Horror is such a difficult genre to reinvent, and to do something that hasn’t been done before is a rare occurrence within the video game medium. After playing the demo for Among Ashes, I found that I haven’t been this excited to play the finished product in a long time. Not only does it feel fresh, it has that eeriness and mystique few developers seem to manage. Although quite the different style of game, it reminded me of Davey Wreden’s The Beginner’s Guide in the way it made me feel: excited, exposed, and engaged in the ideas it through at me right out of the gate.
Although the demo isn’t particularly long, it does everything to show you what Among Ashes is. It’s a first-person horror within a first-person horror, cleverly done and easily interchangeable. You start off in front of your computer playing a Quake-like game when a message pops up on a Messenger-style program from a friend telling you to download a game he’s found online. It’s set in the early 2000s, and everything about it feels you’re sat in front of your PC with the way your desktop is laid out. It feels authentic, but it’s also one of the ways it starts to make you feel uncomfortable.
Upon loading up the website where you get the game, a message from the developer pops up through one of those old custom-made websites someone wouldn’t be seen dead creating these days. The message is unnerving and you get the impression something isn’t right, but maybe it’s being done for effect – to make people play the game through drawing up interest. Regardless, you download it and after a few moments, it’s time to play. Booting up Night Call, it feels like you’re walking the manor in the original Resident Evil, albeit in a country house in the middle of rural England.
Everything from the way you take damage via a traffic light degradation system to saving your game through notepads and not typewriters feels like Resident Evil, but that’s the point. It’s a vessel for what is really going on, yet it still feels authentic to play. You forget it’s a game within a game until your friend’s message notification pops up in the corner of the screen. “Have you met the girl?” he said, and although at that point I hadn’t, I was waiting for that moment to arrive. In the meantime, I explored the halls of the manor, met some creepy rich asshole in his study, shot some zombies, and solved a genuinely fascinating puzzle.

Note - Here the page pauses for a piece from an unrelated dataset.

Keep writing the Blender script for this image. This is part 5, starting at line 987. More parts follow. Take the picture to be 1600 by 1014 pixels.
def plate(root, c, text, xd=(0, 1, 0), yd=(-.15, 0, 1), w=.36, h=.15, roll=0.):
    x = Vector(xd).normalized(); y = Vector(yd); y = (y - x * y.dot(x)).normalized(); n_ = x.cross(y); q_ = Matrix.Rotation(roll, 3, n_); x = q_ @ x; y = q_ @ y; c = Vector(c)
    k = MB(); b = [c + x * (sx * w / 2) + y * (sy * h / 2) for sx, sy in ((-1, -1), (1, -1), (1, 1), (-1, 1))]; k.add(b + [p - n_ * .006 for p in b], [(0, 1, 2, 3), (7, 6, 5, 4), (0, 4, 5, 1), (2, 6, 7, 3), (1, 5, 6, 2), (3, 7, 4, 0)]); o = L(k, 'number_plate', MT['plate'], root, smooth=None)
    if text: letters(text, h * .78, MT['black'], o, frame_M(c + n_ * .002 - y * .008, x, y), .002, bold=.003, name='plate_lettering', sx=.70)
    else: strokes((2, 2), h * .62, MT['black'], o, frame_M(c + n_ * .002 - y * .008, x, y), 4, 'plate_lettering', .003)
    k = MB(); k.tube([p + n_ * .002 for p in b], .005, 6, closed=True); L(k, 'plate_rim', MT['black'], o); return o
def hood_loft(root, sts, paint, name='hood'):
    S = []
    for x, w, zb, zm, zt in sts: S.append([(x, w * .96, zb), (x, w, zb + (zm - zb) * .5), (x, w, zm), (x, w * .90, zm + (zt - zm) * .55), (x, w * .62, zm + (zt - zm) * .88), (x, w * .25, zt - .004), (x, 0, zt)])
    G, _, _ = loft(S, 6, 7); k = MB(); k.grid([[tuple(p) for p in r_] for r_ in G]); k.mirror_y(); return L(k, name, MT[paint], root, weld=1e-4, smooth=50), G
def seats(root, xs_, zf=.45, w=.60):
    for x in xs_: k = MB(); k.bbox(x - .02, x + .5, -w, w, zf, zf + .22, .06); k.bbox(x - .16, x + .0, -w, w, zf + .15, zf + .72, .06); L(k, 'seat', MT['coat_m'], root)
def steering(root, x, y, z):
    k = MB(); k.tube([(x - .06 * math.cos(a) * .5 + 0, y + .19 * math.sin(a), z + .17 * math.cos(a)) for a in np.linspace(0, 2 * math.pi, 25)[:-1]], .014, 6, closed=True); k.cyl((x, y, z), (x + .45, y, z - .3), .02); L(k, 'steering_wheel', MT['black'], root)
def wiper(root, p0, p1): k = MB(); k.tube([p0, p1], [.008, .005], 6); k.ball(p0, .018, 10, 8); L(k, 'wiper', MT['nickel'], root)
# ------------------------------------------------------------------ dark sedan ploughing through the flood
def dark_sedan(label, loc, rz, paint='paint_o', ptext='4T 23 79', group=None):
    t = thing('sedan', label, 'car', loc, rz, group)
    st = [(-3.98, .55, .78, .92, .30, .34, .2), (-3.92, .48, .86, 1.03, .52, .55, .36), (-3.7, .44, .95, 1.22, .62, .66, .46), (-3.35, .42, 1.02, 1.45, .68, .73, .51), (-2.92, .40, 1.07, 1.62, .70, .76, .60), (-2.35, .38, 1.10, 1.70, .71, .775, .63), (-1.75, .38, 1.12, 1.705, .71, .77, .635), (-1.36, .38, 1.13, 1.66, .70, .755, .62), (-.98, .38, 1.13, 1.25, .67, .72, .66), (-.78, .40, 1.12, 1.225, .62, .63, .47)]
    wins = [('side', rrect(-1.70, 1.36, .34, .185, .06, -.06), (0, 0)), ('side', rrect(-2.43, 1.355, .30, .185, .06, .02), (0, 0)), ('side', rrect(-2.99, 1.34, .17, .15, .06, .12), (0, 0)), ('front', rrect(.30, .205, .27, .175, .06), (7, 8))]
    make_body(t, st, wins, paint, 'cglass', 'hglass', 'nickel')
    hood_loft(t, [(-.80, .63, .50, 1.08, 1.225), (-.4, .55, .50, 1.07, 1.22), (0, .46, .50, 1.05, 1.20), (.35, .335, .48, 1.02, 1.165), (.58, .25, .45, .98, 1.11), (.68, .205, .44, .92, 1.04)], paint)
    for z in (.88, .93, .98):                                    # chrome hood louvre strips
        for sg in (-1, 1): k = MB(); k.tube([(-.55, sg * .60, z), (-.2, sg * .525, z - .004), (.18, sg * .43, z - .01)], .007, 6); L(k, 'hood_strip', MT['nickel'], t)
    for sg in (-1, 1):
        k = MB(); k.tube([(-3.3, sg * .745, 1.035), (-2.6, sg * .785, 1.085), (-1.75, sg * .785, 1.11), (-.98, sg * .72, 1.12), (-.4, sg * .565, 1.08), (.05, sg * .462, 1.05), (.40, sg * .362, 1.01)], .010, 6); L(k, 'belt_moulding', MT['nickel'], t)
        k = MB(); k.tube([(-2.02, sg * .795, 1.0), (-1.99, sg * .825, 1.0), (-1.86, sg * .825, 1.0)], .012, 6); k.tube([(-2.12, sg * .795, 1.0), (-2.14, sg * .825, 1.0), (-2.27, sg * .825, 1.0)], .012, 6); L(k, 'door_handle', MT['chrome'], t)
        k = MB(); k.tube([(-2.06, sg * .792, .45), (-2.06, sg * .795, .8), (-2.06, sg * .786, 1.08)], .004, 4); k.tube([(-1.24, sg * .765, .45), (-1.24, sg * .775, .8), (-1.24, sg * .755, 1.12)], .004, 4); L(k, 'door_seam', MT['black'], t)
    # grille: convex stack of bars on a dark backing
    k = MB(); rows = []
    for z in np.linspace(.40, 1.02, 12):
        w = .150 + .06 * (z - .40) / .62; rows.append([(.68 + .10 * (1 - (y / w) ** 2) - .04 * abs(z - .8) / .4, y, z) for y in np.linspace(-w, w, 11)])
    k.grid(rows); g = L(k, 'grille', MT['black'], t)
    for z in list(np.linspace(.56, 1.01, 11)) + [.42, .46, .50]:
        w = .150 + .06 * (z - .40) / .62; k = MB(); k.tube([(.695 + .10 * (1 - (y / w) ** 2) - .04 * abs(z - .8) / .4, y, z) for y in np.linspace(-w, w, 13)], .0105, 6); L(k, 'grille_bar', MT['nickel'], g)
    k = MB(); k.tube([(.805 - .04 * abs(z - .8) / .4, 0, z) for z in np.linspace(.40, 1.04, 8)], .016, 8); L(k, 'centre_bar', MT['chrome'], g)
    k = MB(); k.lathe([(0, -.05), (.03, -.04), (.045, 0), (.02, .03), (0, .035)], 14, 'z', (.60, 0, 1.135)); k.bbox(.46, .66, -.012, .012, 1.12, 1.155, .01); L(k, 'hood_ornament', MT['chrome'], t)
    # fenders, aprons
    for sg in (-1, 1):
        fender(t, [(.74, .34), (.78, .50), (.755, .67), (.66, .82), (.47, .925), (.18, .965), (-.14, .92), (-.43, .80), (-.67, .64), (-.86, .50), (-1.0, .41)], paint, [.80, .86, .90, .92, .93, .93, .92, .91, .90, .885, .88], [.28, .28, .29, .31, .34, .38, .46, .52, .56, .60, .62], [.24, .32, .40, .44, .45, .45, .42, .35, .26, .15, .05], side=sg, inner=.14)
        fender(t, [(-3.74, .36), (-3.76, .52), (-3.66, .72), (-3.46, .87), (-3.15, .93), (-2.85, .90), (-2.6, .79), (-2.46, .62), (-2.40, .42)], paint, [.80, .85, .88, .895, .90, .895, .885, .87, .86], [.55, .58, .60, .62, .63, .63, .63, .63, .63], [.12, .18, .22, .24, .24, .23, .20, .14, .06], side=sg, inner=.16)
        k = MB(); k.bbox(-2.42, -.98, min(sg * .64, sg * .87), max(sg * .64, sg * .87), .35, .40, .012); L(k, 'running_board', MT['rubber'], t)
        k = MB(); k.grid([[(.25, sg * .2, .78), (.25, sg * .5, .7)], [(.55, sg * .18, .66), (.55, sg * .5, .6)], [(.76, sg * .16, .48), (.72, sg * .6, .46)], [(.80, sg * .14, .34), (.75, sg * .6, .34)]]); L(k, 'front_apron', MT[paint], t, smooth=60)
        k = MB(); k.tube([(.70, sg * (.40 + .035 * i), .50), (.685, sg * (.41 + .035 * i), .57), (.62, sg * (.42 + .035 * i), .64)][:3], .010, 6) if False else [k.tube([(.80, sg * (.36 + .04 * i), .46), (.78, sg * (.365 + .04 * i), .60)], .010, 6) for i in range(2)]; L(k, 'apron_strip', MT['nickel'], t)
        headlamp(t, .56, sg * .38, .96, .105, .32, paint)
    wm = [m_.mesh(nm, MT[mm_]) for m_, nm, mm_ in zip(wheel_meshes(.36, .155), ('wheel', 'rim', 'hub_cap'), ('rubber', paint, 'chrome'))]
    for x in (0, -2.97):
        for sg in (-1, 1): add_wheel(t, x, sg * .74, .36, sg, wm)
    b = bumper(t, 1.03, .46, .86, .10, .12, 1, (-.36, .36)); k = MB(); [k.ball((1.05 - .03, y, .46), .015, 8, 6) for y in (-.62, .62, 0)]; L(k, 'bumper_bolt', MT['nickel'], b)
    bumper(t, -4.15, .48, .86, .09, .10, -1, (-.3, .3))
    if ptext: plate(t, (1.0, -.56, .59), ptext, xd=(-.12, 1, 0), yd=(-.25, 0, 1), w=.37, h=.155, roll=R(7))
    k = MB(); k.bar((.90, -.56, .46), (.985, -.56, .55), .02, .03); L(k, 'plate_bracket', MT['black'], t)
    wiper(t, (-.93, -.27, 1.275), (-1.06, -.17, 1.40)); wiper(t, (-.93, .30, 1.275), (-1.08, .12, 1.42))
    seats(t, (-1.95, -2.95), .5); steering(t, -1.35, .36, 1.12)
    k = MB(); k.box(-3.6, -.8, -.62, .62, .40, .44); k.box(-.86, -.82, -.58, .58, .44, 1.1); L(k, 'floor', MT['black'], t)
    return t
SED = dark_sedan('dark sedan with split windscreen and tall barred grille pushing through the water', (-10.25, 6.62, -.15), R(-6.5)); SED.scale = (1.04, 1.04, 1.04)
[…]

The puzzle was solved thanks to the clues given to me by my buddy, as he explains there’s a game-breaking bug involving the puzzle and proceeded to give me the answer so it didn’t happen to me. It’s very meta, but never in a forced way, and you start to get immersed in what’s going on in Night Call you forget about the room you’re in until something happened that gave me an anxious feeling in my stomach. I’m sure a light flickered in my room when I saw a body walk across the hall in Night Call, but I’m still not sure. That’s where the cleverness comes in and the two worlds start to bond into a terrifying state.
So the girl. I’d gotten to a point where I returned to the study I’d solved the puzzle in before, looking for the man who owns the manor and who’s wife turned into a zombie earlier in the game when a little girl stood at his doorway. Suddenly, she bolted towards me and I shit myself, taking a breather as I stood away from my computer and decided to explore the house I was living in in 2001. After heading to the kitchen and seeing pizzas and videotapes strewn across the house, I heard a bang and saw a letter appear underneath the door. After picking it up I turned around to see that little girl was standing there, in my world, with that same creepy look on her face.
I have no idea what’s going on in Among Ashes, but I’m so invested. There are so many cool ideas going on between both worlds that I haven’t been this excited for a horror game in a while. The authentic visuals of old-school survival horrors make Night Call such a cool game to play, but the peeling back of the curtain makes you nervous and scared. We all play these kinds of games, but the difference is we can turn them off and they’re gone. I think that’s what makes it such a clever concept; the fact we all understand how games work yet never think about what would happen if reality merged with them.
Among Ashes is coming to PC, and you can play this demo on Steam from April 15th as part of Steam FPS Fest.